Sometimes I get this knot in my chest. I wouldn't say that it hurts or that it doesn't. It's intense, though. I don't know what to make of it. Is it loneliness? Heartbreak? Sadness? Disappointment? Guilt? I've concluded that whatever the emotions are, I feel them deeply. So deeply, I almost become numb, which leads me to wonder, "Should I feel all of these things for being numb? Should I become disappointed in myself for letting my emotions escalate?" And then I remember the good things. And I smile.
Sometimes doing the most random thing with a complete stranger can stick with you forever. A little girl finds me in the store. I have a nametag, so naturally, that means I am available to help her pick out hair accessories. As we try on every headband and barrette, we laugh about how silly some of them make us look. Especially me, since my head is slightly larger than they are intended for. Every time I try on a new look, shes gasps and says, "You look pretty" to which I reply with, "No, you're pretty." Yes, she is four years old. Yes, I am the distraction as her mother shops a few feet away, but spending ten minutes with that little girl did more for me (and my heart) than I knew I needed.

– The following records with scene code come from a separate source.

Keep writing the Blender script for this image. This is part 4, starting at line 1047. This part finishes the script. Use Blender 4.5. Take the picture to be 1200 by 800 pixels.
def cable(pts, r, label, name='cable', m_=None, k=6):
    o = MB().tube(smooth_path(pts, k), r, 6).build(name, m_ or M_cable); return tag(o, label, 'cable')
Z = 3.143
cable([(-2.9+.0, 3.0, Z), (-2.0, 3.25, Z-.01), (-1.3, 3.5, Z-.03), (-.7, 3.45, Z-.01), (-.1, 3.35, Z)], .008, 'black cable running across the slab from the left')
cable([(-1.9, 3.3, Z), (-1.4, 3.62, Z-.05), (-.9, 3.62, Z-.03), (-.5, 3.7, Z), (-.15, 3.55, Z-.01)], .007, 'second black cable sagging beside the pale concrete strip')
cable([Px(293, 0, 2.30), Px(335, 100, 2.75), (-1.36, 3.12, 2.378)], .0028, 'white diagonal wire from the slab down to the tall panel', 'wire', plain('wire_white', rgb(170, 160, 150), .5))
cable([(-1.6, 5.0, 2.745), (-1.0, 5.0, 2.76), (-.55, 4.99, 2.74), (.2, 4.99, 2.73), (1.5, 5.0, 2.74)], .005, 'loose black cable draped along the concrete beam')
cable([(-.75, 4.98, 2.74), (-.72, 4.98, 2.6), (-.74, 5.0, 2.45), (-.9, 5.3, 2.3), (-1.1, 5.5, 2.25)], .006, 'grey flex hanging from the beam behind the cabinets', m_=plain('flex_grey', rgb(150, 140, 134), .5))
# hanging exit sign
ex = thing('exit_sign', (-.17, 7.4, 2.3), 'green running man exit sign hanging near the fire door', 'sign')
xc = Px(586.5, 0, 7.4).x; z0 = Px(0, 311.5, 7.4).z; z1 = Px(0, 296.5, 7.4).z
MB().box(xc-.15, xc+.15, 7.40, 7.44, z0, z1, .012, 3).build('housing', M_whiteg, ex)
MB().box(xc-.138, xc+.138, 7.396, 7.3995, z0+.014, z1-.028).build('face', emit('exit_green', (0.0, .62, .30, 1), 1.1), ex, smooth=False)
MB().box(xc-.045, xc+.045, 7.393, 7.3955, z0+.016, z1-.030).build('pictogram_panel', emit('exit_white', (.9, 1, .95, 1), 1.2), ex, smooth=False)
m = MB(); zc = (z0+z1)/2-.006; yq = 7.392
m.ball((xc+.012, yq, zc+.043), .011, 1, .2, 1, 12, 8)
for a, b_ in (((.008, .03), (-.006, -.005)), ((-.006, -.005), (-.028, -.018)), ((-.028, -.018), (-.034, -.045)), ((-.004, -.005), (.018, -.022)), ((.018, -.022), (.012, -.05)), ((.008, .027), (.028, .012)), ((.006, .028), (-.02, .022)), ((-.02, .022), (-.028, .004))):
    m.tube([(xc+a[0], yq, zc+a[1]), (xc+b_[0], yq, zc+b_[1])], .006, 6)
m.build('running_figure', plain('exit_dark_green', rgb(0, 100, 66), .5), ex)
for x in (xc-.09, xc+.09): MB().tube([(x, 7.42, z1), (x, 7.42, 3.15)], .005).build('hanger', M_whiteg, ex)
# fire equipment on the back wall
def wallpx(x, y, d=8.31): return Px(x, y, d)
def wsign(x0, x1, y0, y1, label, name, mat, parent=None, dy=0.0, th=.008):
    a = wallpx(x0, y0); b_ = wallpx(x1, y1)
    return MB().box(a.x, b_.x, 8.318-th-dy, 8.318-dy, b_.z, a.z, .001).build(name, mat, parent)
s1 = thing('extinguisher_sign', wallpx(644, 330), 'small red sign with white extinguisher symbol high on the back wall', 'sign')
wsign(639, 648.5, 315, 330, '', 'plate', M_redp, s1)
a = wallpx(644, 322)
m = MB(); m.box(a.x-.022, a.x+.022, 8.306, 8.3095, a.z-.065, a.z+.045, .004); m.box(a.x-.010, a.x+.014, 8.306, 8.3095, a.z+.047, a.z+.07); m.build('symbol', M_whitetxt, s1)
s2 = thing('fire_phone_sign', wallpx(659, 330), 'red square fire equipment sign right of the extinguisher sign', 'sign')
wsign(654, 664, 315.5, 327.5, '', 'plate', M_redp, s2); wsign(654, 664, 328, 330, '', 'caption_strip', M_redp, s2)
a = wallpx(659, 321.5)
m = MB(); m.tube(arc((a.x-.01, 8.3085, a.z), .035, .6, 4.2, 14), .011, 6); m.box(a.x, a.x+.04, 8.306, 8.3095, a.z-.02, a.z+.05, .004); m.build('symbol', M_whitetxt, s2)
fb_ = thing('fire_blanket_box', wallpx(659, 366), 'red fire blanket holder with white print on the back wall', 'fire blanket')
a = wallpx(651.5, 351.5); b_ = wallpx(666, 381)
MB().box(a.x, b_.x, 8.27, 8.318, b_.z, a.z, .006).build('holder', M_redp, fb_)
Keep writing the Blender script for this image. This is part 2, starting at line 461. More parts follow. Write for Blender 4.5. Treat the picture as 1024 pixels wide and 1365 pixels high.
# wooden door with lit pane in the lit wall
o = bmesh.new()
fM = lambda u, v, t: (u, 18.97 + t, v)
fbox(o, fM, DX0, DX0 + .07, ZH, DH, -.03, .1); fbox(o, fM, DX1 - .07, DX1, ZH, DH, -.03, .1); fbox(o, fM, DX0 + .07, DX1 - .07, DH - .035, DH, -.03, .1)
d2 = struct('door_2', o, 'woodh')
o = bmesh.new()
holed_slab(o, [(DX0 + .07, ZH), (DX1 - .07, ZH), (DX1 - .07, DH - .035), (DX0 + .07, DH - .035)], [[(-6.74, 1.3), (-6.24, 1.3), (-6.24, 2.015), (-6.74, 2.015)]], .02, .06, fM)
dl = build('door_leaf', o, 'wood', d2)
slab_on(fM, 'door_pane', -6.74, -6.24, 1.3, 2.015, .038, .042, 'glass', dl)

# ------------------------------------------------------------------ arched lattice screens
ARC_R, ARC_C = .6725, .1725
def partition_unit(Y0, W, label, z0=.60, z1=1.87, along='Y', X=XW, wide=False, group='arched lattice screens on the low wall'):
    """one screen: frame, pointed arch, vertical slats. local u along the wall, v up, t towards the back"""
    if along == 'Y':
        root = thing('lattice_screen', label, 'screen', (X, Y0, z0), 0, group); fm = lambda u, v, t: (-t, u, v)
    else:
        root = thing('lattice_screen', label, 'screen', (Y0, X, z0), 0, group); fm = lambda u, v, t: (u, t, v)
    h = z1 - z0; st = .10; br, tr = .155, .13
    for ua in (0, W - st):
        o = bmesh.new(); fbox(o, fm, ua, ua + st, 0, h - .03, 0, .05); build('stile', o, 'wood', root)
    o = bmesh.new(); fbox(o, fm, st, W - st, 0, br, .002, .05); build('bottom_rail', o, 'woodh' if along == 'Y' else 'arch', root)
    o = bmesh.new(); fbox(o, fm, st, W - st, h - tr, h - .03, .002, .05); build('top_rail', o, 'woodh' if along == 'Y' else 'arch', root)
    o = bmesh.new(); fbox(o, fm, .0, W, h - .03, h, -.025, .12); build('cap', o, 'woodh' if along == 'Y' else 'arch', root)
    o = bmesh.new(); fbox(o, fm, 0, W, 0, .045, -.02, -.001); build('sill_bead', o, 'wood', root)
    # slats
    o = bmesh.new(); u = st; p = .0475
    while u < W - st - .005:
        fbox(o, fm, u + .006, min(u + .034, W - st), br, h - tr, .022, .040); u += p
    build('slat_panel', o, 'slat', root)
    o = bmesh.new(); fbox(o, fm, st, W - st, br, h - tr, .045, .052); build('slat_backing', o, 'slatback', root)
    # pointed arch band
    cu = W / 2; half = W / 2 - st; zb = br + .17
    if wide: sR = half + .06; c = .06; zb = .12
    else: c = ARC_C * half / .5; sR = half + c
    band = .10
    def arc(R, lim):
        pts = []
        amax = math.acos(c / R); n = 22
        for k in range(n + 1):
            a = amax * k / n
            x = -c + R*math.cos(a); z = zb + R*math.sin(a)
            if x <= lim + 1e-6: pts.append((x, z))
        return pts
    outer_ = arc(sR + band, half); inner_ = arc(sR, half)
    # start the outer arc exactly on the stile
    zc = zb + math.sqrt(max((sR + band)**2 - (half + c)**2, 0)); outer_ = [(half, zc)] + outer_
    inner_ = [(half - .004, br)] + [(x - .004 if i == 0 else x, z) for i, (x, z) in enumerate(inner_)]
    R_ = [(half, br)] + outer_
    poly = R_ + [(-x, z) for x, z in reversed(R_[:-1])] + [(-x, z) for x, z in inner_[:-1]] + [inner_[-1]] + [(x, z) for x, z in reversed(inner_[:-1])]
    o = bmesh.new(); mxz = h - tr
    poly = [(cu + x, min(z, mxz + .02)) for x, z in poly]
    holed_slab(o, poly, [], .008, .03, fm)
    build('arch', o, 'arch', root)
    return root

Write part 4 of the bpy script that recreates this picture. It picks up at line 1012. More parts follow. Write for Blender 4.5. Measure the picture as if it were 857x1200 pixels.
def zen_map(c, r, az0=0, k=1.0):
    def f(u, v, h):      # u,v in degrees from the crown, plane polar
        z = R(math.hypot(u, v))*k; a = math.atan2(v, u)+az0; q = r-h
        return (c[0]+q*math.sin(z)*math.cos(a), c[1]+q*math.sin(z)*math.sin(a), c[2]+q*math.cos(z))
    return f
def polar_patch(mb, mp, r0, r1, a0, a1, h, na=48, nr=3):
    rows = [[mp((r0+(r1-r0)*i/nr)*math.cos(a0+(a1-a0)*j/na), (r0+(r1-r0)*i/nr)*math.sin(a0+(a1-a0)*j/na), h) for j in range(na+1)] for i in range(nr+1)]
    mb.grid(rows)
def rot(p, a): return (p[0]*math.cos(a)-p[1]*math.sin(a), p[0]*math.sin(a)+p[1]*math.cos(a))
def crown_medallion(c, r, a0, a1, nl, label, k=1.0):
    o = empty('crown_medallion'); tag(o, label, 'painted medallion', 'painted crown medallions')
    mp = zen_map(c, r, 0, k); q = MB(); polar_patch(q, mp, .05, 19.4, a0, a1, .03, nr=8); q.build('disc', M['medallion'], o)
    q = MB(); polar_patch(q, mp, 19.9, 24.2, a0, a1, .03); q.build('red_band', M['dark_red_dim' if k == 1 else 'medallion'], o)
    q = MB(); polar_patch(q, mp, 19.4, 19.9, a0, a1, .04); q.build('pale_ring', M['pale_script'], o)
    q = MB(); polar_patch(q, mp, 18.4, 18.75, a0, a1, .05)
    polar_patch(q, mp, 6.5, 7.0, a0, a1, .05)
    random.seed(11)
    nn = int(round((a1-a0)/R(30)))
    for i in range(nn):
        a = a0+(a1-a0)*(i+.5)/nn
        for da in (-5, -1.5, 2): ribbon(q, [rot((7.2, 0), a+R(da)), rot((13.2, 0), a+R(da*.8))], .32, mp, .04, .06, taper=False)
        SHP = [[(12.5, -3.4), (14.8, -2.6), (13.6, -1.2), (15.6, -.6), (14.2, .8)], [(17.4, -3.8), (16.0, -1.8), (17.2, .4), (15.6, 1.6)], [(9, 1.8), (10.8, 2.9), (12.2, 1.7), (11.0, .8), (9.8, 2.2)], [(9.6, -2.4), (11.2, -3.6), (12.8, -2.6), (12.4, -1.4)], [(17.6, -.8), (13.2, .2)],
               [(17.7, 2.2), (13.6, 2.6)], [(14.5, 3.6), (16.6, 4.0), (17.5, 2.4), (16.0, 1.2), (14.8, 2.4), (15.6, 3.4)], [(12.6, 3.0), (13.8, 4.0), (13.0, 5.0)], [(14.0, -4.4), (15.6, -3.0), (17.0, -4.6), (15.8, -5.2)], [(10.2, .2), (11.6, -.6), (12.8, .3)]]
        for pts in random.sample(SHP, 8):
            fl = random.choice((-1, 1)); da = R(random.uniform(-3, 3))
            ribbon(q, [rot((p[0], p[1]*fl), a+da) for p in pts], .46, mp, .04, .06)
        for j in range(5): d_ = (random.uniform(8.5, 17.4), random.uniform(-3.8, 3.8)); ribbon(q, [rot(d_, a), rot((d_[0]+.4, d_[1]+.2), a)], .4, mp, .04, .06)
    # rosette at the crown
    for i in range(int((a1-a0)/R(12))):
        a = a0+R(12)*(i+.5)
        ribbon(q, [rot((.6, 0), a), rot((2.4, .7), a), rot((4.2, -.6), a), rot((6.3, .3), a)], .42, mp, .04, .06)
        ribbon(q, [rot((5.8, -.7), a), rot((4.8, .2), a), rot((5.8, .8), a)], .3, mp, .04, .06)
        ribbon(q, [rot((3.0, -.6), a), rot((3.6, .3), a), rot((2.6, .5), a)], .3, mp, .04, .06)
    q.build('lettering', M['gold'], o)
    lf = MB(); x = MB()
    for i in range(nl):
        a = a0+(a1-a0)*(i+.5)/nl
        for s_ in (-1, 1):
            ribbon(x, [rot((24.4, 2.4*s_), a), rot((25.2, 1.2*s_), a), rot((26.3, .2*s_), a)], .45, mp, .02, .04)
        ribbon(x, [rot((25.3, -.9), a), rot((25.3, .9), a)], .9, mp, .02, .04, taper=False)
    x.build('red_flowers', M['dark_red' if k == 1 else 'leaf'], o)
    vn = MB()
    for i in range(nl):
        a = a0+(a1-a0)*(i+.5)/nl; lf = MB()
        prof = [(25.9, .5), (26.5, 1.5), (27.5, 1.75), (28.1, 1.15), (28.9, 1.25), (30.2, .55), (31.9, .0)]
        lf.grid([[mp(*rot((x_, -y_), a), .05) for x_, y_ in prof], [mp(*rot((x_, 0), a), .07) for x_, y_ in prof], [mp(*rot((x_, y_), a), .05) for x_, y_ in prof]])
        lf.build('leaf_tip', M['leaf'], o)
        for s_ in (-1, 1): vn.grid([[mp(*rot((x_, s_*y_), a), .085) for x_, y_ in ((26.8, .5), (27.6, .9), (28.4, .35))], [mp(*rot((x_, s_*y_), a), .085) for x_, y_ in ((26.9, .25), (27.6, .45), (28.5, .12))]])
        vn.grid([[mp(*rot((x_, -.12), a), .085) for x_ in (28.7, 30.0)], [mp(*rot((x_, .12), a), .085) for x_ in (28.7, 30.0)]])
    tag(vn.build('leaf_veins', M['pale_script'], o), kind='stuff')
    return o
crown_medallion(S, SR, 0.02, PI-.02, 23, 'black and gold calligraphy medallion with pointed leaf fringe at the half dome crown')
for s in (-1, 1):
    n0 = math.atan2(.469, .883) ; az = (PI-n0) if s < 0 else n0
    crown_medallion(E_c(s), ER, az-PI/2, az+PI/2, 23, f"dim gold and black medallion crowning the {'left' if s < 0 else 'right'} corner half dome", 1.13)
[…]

Sometimes I wonder what people see when they look at me. How do they see my choices? My actions? My quirks? How do they see the person I was, the person I am, and the person I will be? I wonder if people actually put as much effort towards making me feel inadequate as I do about myself. I wonder if I should forget about all of these thoughts, that don't matter in the first place, and just be myself.
Sometimes I wonder if you ever think about me. What we used to have. What we lost. Because I do.
Sometimes I miss you. I want to spend one more day with you. I want one last cup of coffee, one last piece of candy, one last conversation. Sometimes, I think I'm starting to forget who you were, what you looked like, how your perfume smelled. It's on those days that everything reminds me of you. I feel pain in my chest knowing that, while you can't see us in our adult lives or see your great-grandchildren grow up, you're celebrating your own way.
Sometimes I listen to this song over and over again, for no other reason but that when I listen to it, I feel connected to someone... somewhere...
5.15.2013
I don't want you to know where I am because then you'll see my heart in the saddest place it's ever been.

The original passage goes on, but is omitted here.